Der Kampf um Identitäten im zunehmend multireligiösen Staat wird schärfer. Christliche Glaubenssymbole werden von der politmedialen Klasse, anders als islamische, durchwegs abgelehnt

Unlängst machte der CDU-Ortsverband Bochum auf Facebook von sich reden. Man beglückwünschte die Muslime zu der geplanten Grünen Moschee Ruhr. Sie sei „innovativ, umweltfreundlich und verbindend“. Natürlich fehlten gute Wünsche zum Fastenbrechen nicht. Vor lauter Freude über die (in dem Bau zum Ausdruck kommende) Vielfalt vergaß man ganz, den Träger im Hintergrund unter die Lupe zu nehmen: den Islamischen Kulturverein Bochum, in dem Salafisten aus- und eingehen. Natürlich sind entsprechende Kontakte auch dem Verfassungsschutz von Nordrhein-Westfalen bekannt.

Unabhängig von diesem Facebook Post überboten sich Politiker verschiedener Parteien in Grüßen zum Ramadan-Ende. Den Vogel abgeschossen hat dabei der SPD-Politiker Helge Lindh. In einer Videobotschaft wünschte er auf Arabisch ein „gesegnetes Zuckerfest zum Abschluss eines außergewöhnlichen Ramadan“. Ebenso brav apportierte Außenminister Heiko Maas. Dass er den Christen ein schönes Pfingstfest wünscht, wäre ihm wohl nicht eingefallen. Kann man von derartigen Staatsmännern eine „Verteidigung des Eigenen“ (Martin Lichtmesz) erwarten?

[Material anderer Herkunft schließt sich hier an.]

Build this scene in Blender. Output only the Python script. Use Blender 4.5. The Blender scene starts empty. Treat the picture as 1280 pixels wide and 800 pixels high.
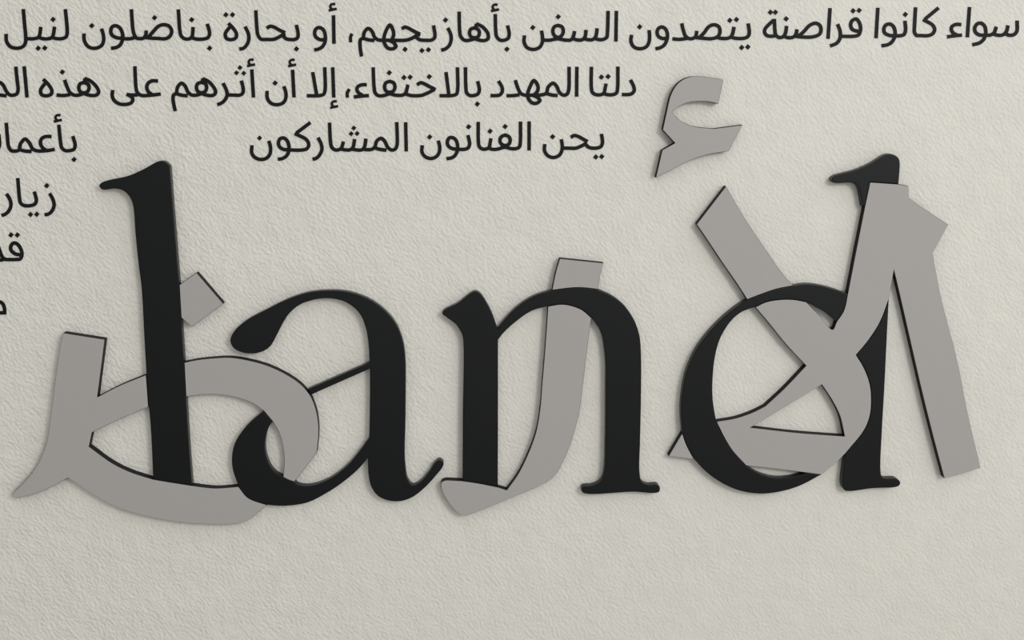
import bpy, math
from mathutils import Vector, Matrix

C = bpy.context.scene.collection
SC = bpy.context.scene

# ------------------------------------------------------------------ camera
F_PX = 1485.0                       # focal length for a 1280 px wide frame
FOOT = (575.0, 88.0)               # where the camera's perpendicular meets the wall
H = 1.5                             # metres from lens to wall
CAM_Z = 1.62
pitch = math.atan((400.0 - FOOT[1]) / F_PX)
yaw = math.atan((640.0 - FOOT[0]) / (F_PX / math.cos(pitch)))
fwd = Vector((math.sin(yaw) * math.cos(pitch), math.cos(yaw) * math.cos(pitch), -math.sin(pitch)))
right = fwd.cross(Vector((0, 0, 1))).normalized()
up = right.cross(fwd).normalized()
CAM = Vector((0.0, -H, CAM_Z))
cd = bpy.data.cameras.new('camera')
cam = bpy.data.objects.new('camera', cd)
C.objects.link(cam)
m = Matrix((right, up, -fwd)).transposed().to_4x4()
m.translation = CAM
cam.matrix_world = m
cd.sensor_width = 36.0
cd.lens = 36.0 * F_PX / 1280.0
cd.clip_start = 0.05
SC.camera = cam

# ------------------------------------------------------------------ light
w = bpy.data.worlds.new('gallery_light')
w.use_nodes = True
bg = w.node_tree.nodes['Background']
bg.inputs[0].default_value = (1.0, 0.99, 0.955, 1)
# a room that is brighter towards the windows (right, slightly above) than behind the viewer's left
wn, wl = w.node_tree.nodes, w.node_tree.links
wt = wn.new('ShaderNodeTexCoord'); wd_ = wn.new('ShaderNodeVectorMath'); wd_.operation = 'DOT_PRODUCT'
wd_.inputs[1].default_value = Vector((0.72, -0.48, 0.50)).normalized()
wl.new(wt.outputs['Generated'], wd_.inputs[0])
wr = wn.new('ShaderNodeMapRange'); wr.interpolation_type = 'SMOOTHSTEP'
wr.inputs['From Min'].default_value = -0.25; wr.inputs['From Max'].default_value = 0.95
wr.inputs['To Min'].default_value = 0.20; wr.inputs['To Max'].default_value = 1.10
wl.new(wd_.outputs['Value'], wr.inputs['Value']); wl.new(wr.outputs[0], bg.inputs[1])
SC.world = w

def area(name, loc, target, size, size_y, energy, color):
    l = bpy.data.lights.new(name, 'AREA')
    l.shape = 'RECTANGLE'; l.size = size; l.size_y = size_y
    l.energy = energy; l.color = color
    o = bpy.data.objects.new(name, l)
    o.location = loc
    o.rotation_euler = (Vector(target) - Vector(loc)).to_track_quat('-Z', 'Y').to_euler()
    C.objects.link(o)
    return o
area('window_daylight', (1.75, -2.75, 2.6), (0.15, 0, 1.45), 0.75, 0.75, 32, (1.0, 0.99, 0.965))
SC.view_settings.view_transform = 'Standard'
SC.view_settings.look = 'None'
SC.view_settings.exposure = 0.0
SC.view_settings.gamma = 1.0
SC.view_settings.use_curve_mapping = False

# ------------------------------------------------------------------ materials
def principled(name, col, rough, spec=0.5):
    mt = bpy.data.materials.new(name); mt.use_nodes = True
    b = mt.node_tree.nodes['Principled BSDF']
    b.inputs['Base Color'].default_value = (*col, 1)
    b.inputs['Roughness'].default_value = rough
    b.inputs['Specular IOR Level'].default_value = spec
    return mt, mt.node_tree.nodes, mt.node_tree.links, b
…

Die kulturelle Entleerung ist bei solchen Entscheidungsträgern unübersehbar. Ihnen geht es bei diversen Verlautbarungen weniger um die Inhalte der islamischen Religion, als um eine kaum kaschierte „Verachtung des Eigenen“ (Frank Lisson). Der niederländische Politiker Thierry Baudet veröffentlichte eine Schrift mit dem Titel „Oikophobie“, die solche Tendenzen scharfsinnig analysiert.

Nun spielen christliche Symbole jenseits des persönlichen Bekenntnisses in kulturgeschichtlichen Zusammenhängen eine Rolle. Die christliche Prägung unseres Gemeinwesens ist von der individuellen Konfession unabhängig. Bereits einige Zeit dauern die Auseinandersetzungen um das vor Kurzem aufgesetzte christliche Kreuz auf der Kuppel des rekonstruierten Berliner Stadtschlosses. Bei den Berliner Deutungseliten kam die historische Lösung natürlich nicht gut an, erst recht nicht die Inschrift darunter: „Es ist in keinem andern Heil, ist auch kein anderer Name den Menschen gegeben, denn in dem Namen Jesu, zur Ehre Gottes des Vaters. Daß in dem Namen Jesu sich beugen sollen aller derer Knie, die im Himmel und auf Erden und unter der Erde sind.“ Den Schriftzug ließ König Friedrich Wilhelm IV. am Vorgängerbau anbringen.

Die Reaktionen der bekannten Meinungsmacher fallen eindeutig aus: Jens Bisky nannte die Wiedererrichtung des Kreuzes im „Süddeutschen Beobachter“ einen Missgriff. Sein Kollege Andreas Kilb kritisierte in der FAZ den angeblichen „absoluten christlichen Herrschaftsanspruch“, von dem auch er weiß, dass es ihn schon seit geraumer Zeit nicht mehr gibt.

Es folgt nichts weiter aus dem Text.